欺瞞、虚栄、惰性、ホットなテーマに飛びつくことの危険性、観察を続けるということといった創作する上での心構えの問答を繰り返しただけだった。
それだけであっという間に学部卒業となった。友達はいなかった。

大学院に進学(ある意味で「入院」ともいう)し、引き続き堀先生に指導を乞うた。
また、130人ほどいる学部とは違い、大学院は少人数である。
「就職もできないし、とりあえず進学した」という人もいなくはなかったが、基本的に創作活動に熱心で作家として食っていこうという意識の人が多かった。
そういう同級生からは刺激を大いに受けたし、他人の表現方法に興味が出た。

なんでそういうふうに、つくるの?
そのテーマを生まれた理由を、私にも聞かせて。

色々話しかけてみたい。でも、うまく話しかけられない。
孤独を貫き通せたらどんなにかっこいいかと思ったのに、人と話したいという感情が生まれていることにも戸惑いを隠せない。
なにかと「歯がゆい」のである。今までそんな悩みはなかったのに。

「それはとてもよいことだ。友人というものは本来、そういう互いを尊敬しあえる関係性であるべきなのだから。人に目を向けることができるくらい、君は成長したんだと思うよ。緊張するだろうけど、意外と人は君のことを気にしてはいない。君がかつてあまり語らないタイプだったなんて誰も知らない。エゴを捨て、何食わぬ顔で自分から話しかけてみるといい」

エゴでしかないと言われると、そうかそうだなと妙に腑に落ち、なんとはなしに話しかけることができた。
そんなかんじで、大学院ではわりと人と話していた。
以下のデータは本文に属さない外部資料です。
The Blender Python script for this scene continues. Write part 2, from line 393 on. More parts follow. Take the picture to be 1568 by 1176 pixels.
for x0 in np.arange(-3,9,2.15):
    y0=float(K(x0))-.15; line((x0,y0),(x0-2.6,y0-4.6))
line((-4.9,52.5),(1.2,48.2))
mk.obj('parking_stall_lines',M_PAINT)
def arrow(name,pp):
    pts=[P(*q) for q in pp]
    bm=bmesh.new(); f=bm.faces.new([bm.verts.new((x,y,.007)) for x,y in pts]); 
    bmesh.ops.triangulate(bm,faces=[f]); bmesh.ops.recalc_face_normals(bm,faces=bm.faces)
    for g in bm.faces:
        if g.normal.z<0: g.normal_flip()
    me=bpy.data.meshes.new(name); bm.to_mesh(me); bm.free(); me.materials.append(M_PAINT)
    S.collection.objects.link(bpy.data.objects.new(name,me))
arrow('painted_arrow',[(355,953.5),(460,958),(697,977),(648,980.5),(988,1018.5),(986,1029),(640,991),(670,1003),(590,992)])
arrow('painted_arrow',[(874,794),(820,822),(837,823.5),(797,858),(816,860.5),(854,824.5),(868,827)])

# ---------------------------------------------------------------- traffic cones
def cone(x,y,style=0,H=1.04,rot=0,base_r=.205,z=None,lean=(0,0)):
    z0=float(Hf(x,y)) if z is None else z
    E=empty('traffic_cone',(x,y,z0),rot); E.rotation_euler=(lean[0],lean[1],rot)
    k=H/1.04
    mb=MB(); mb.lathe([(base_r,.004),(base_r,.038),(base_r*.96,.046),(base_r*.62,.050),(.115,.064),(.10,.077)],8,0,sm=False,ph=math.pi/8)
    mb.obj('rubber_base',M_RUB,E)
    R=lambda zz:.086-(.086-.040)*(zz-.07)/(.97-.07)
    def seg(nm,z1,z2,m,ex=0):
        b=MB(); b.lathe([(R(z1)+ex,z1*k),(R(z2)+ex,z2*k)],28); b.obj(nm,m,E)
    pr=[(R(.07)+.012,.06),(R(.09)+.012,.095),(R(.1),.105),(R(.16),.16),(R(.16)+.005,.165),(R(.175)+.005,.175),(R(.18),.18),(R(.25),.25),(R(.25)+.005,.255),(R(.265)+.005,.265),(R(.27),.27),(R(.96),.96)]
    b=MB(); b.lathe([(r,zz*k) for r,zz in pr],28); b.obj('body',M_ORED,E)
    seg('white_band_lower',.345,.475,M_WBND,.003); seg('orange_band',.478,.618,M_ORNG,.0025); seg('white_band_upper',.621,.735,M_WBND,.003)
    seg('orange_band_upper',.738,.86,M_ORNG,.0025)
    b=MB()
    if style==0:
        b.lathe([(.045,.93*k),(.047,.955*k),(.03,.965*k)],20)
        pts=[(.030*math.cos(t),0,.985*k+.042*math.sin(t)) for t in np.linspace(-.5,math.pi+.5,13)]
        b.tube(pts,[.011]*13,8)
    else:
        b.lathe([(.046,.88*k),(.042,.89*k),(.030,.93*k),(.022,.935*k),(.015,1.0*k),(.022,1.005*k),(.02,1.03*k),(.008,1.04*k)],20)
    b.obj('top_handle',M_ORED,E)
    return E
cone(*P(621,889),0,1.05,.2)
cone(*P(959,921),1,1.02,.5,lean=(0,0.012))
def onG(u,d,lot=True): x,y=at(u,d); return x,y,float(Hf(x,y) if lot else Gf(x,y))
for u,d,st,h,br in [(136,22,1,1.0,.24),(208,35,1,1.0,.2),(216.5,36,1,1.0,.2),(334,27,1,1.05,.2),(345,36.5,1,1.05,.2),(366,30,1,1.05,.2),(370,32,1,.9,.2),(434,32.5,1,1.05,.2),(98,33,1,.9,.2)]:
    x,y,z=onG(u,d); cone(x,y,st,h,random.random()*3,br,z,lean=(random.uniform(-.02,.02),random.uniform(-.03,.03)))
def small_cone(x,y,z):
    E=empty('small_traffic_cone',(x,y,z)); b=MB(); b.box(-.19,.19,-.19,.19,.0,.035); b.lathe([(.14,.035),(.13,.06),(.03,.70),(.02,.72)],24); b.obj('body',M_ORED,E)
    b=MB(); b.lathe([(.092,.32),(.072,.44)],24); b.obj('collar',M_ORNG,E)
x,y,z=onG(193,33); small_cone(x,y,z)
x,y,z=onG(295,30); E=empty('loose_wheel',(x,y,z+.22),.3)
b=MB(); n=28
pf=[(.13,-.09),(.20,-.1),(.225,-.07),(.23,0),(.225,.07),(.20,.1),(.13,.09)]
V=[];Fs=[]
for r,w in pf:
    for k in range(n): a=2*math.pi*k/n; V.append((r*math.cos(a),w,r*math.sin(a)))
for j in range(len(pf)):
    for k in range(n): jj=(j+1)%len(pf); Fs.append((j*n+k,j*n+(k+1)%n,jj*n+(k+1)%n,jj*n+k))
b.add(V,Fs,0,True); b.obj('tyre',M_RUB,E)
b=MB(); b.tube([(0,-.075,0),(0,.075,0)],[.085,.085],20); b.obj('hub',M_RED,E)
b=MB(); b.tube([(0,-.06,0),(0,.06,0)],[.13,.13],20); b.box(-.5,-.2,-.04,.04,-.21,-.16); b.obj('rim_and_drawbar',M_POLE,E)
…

今振り返っても、馴れ合いなどのない、健やかで充実した日々だった。

自信のなかった10代後半から20代にかけての時期。
今でも私が作家活動を続けられているというのは、自分という存在やあり方について時に厳しく指導してくれた堀浩哉氏という先生に出会えたからであると思う。

先生は現在、多摩美術大学の名誉教授だが、通常の常勤は退職されている。
その分、どしどし制作&ばしばし展示、と精力的に活動を行っている。

もはや師と学生ではない。問答をすることもない。もし、先生に会うことが合っても「昔、こんなことをおっしゃってくださいましたね」などと言うつもりはない。
一表現者同士として、今現在の活動に刺激を受けつつ、日々創作を続けるのみである。
手紙とかおしらせとか、そういうのはいらない。
それでいて、いつか私の作品や存在に、堀先生が気づき、それがなにか氏の刺激になってくれたらこんなに光栄なことはない。